--- Start ---

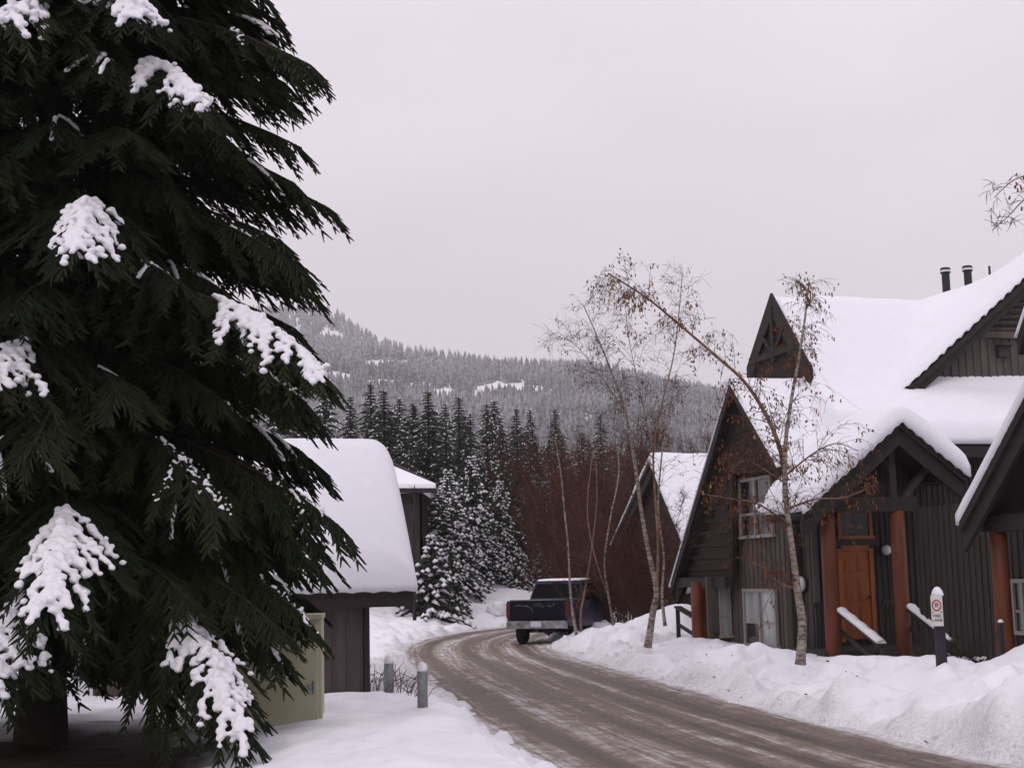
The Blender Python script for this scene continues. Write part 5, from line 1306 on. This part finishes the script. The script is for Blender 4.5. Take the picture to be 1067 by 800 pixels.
# short stake with a dab of snow before the right log post
q = P(1044, 668, 23.0); t_ = P(1043, 648, 23.0); stk = root('stake', q - (0, 0, .3), 'short dark stake with a dab of snow before the right log post', 'stake')
b_ = MB(); b_.bar(q - (0, 0, .3), np.array([q[0], q[1], t_[2]]), .06, .06, (0, 1, 0)); b_.build('post', M['post'], stk, stk)
b_ = MB(); b_.lathe(np.array([q[0], q[1], t_[2] - .004]), [(.045, 0), (.04, .03), (.01, .05)], 10); b_.build('snow_cap', M['snow_tree'], stk, stk, True)
# fallen birch leaves on the snow
n = 150; xs = rng.uniform(1.5, 10, n); ys = rng.uniform(16, 34, n); zz, dd_, ss_ = height(xs, ys); ok = (np.abs(road_dist(xs, ys)) > 2.2)
A = np.stack([xs, ys, zz + .008], -1)[ok]; an = rng.random(len(A)) * 6.28; B = A + np.stack([np.cos(an) * .05, np.sin(an) * .05, .012 + 0 * an], -1)
V, Q, va = crossed(A, B, .022, .016, rng); tag(link_obj('fallen_leaves', mesh_np('fallen_leaves', V, Q), M['leaf']), 'small brown leaves scattered on the snow before the house', 'leaves', None, 'stuff')

# ------------------------------------------------------------------ air, sky, light
hz = MB(); hz.box((200, 2400, 395), (6400, 6000, 830.0)); hm = bpy.data.materials.new('haze'); hm.use_nodes = True; nt = NT(hm)
nt.n.remove(nt.n['Principled BSDF']); pv = nt.add('ShaderNodeVolumePrincipled'); pv.inputs['Color'].default_value = (.92, .90, .92, 1); pv.inputs['Density'].default_value = .00019; pv.inputs['Anisotropy'].default_value = .0
nt.link(pv.outputs[0], nt.n['Material Output'].inputs['Volume'])
hm.cycles.homogeneous_volume = True if hasattr(hm.cycles, 'homogeneous_volume') else None
tag(hz.build('haze', hm), kind='stuff')

w = bpy.data.worlds.new('World'); SC.world = w; w.use_nodes = True
nt = NT(w); bg = nt.n['Background']
sky = nt.add('ShaderNodeTexSky', sky_type='NISHITA'); sky.sun_disc = False
SUN_EL, SUN_ROT = math.radians(32), math.radians(205)
sky.sun_elevation = SUN_EL; sky.sun_rotation = SUN_ROT; sky.air_density = 1.5; sky.dust_density = 4
tc = nt.add('ShaderNodeTexCoord'); nz = nt.add('ShaderNodeTexNoise'); nz.inputs['Scale'].default_value = 2.2; nz.inputs['Detail'].default_value = 4; nz.inputs['Roughness'].default_value = .45
mp = nt.add('ShaderNodeMapping'); mp.inputs['Scale'].default_value = (1, 1, 2.2); nt.link(tc.outputs['Generated'], mp.inputs[0]); nt.link(mp.outputs[0], nz.inputs['Vector'])
cloud = ramp(nt, nz.outputs['Fac'], [(.3, lin(6.0, 5.58, 6.1)), (.7, lin(7.75, 7.15, 7.7))])
sx = nt.add('ShaderNodeSeparateXYZ'); nt.link(tc.outputs['Generated'], sx.inputs[0])
# overcast luminance: about twice as bright overhead as near the horizon
zen = mth(nt, 'ADD', mth(nt, 'ADD', .84, mth(nt, 'MULTIPLY', sx.outputs[0], .14)), mth(nt, 'MULTIPLY', mth(nt, 'MAXIMUM', sx.outputs[2], 0.0), .80))
vm = nt.add('ShaderNodeVectorMath', operation='SCALE'); nt.link(cloud, vm.inputs[0]); nt.link(zen, vm.inputs['Scale'])
nt.link(mix(nt, .95, sky.outputs[0], vm.outputs[0]), bg.inputs['Color']); bg.inputs['Strength'].default_value = .1
sd = bpy.data.lights.new('sun', 'SUN'); sd.energy = .6; sd.angle = math.radians(25); sd.color = (1, .975, .96)
so = bpy.data.objects.new('sun', sd); COL.objects.link(so)
# sun direction: sky rotation measured from +Y clockwise
dx, dy, dz = math.sin(SUN_ROT) * math.cos(SUN_EL), math.cos(SUN_ROT) * math.cos(SUN_EL), math.sin(SUN_EL)
so.rotation_euler = Vector((dx, dy, dz)).to_track_quat('Z', 'Y').to_euler()

SC.view_settings.view_transform = 'Standard'; SC.view_settings.look = 'None'; SC.view_settings.exposure = .15; SC.view_settings.gamma = 1
SC.cycles.max_bounces = 6; SC.cycles.diffuse_bounces = 3; SC.cycles.volume_bounces = 1; SC.cycles.use_denoising = True
SC.render.film_transparent = False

--- End ---

* Task directions *
Every line above should be returned word for word, with the pictures left behind.

* Complete response *
The Blender Python script for this scene continues. Write part 5, from line 1306 on. This part finishes the script. The script is for Blender 4.5. Take the picture to be 1067 by 800 pixels.
# short stake with a dab of snow before the right log post
q = P(1044, 668, 23.0); t_ = P(1043, 648, 23.0); stk = root('stake', q - (0, 0, .3), 'short dark stake with a dab of snow before the right log post', 'stake')
b_ = MB(); b_.bar(q - (0, 0, .3), np.array([q[0], q[1], t_[2]]), .06, .06, (0, 1, 0)); b_.build('post', M['post'], stk, stk)
b_ = MB(); b_.lathe(np.array([q[0], q[1], t_[2] - .004]), [(.045, 0), (.04, .03), (.01, .05)], 10); b_.build('snow_cap', M['snow_tree'], stk, stk, True)
# fallen birch leaves on the snow
n = 150; xs = rng.uniform(1.5, 10, n); ys = rng.uniform(16, 34, n); zz, dd_, ss_ = height(xs, ys); ok = (np.abs(road_dist(xs, ys)) > 2.2)
A = np.stack([xs, ys, zz + .008], -1)[ok]; an = rng.random(len(A)) * 6.28; B = A + np.stack([np.cos(an) * .05, np.sin(an) * .05, .012 + 0 * an], -1)
V, Q, va = crossed(A, B, .022, .016, rng); tag(link_obj('fallen_leaves', mesh_np('fallen_leaves', V, Q), M['leaf']), 'small brown leaves scattered on the snow before the house', 'leaves', None, 'stuff')

# ------------------------------------------------------------------ air, sky, light
hz = MB(); hz.box((200, 2400, 395), (6400, 6000, 830.0)); hm = bpy.data.materials.new('haze'); hm.use_nodes = True; nt = NT(hm)
nt.n.remove(nt.n['Principled BSDF']); pv = nt.add('ShaderNodeVolumePrincipled'); pv.inputs['Color'].default_value = (.92, .90, .92, 1); pv.inputs['Density'].default_value = .00019; pv.inputs['Anisotropy'].default_value = .0
nt.link(pv.outputs[0], nt.n['Material Output'].inputs['Volume'])
hm.cycles.homogeneous_volume = True if hasattr(hm.cycles, 'homogeneous_volume') else None
tag(hz.build('haze', hm), kind='stuff')

w = bpy.data.worlds.new('World'); SC.world = w; w.use_nodes = True
nt = NT(w); bg = nt.n['Background']
sky = nt.add('ShaderNodeTexSky', sky_type='NISHITA'); sky.sun_disc = False
SUN_EL, SUN_ROT = math.radians(32), math.radians(205)
sky.sun_elevation = SUN_EL; sky.sun_rotation = SUN_ROT; sky.air_density = 1.5; sky.dust_density = 4
tc = nt.add('ShaderNodeTexCoord'); nz = nt.add('ShaderNodeTexNoise'); nz.inputs['Scale'].default_value = 2.2; nz.inputs['Detail'].default_value = 4; nz.inputs['Roughness'].default_value = .45
mp = nt.add('ShaderNodeMapping'); mp.inputs['Scale'].default_value = (1, 1, 2.2); nt.link(tc.outputs['Generated'], mp.inputs[0]); nt.link(mp.outputs[0], nz.inputs['Vector'])
cloud = ramp(nt, nz.outputs['Fac'], [(.3, lin(6.0, 5.58, 6.1)), (.7, lin(7.75, 7.15, 7.7))])
sx = nt.add('ShaderNodeSeparateXYZ'); nt.link(tc.outputs['Generated'], sx.inputs[0])
# overcast luminance: about twice as bright overhead as near the horizon
zen = mth(nt, 'ADD', mth(nt, 'ADD', .84, mth(nt, 'MULTIPLY', sx.outputs[0], .14)), mth(nt, 'MULTIPLY', mth(nt, 'MAXIMUM', sx.outputs[2], 0.0), .80))
vm = nt.add('ShaderNodeVectorMath', operation='SCALE'); nt.link(cloud, vm.inputs[0]); nt.link(zen, vm.inputs['Scale'])
nt.link(mix(nt, .95, sky.outputs[0], vm.outputs[0]), bg.inputs['Color']); bg.inputs['Strength'].default_value = .1
sd = bpy.data.lights.new('sun', 'SUN'); sd.energy = .6; sd.angle = math.radians(25); sd.color = (1, .975, .96)
so = bpy.data.objects.new('sun', sd); COL.objects.link(so)
# sun direction: sky rotation measured from +Y clockwise
dx, dy, dz = math.sin(SUN_ROT) * math.cos(SUN_EL), math.cos(SUN_ROT) * math.cos(SUN_EL), math.sin(SUN_EL)
so.rotation_euler = Vector((dx, dy, dz)).to_track_quat('Z', 'Y').to_euler()

SC.view_settings.view_transform = 'Standard'; SC.view_settings.look = 'None'; SC.view_settings.exposure = .15; SC.view_settings.gamma = 1
SC.cycles.max_bounces = 6; SC.cycles.diffuse_bounces = 3; SC.cycles.volume_bounces = 1; SC.cycles.use_denoising = True
SC.render.film_transparent = False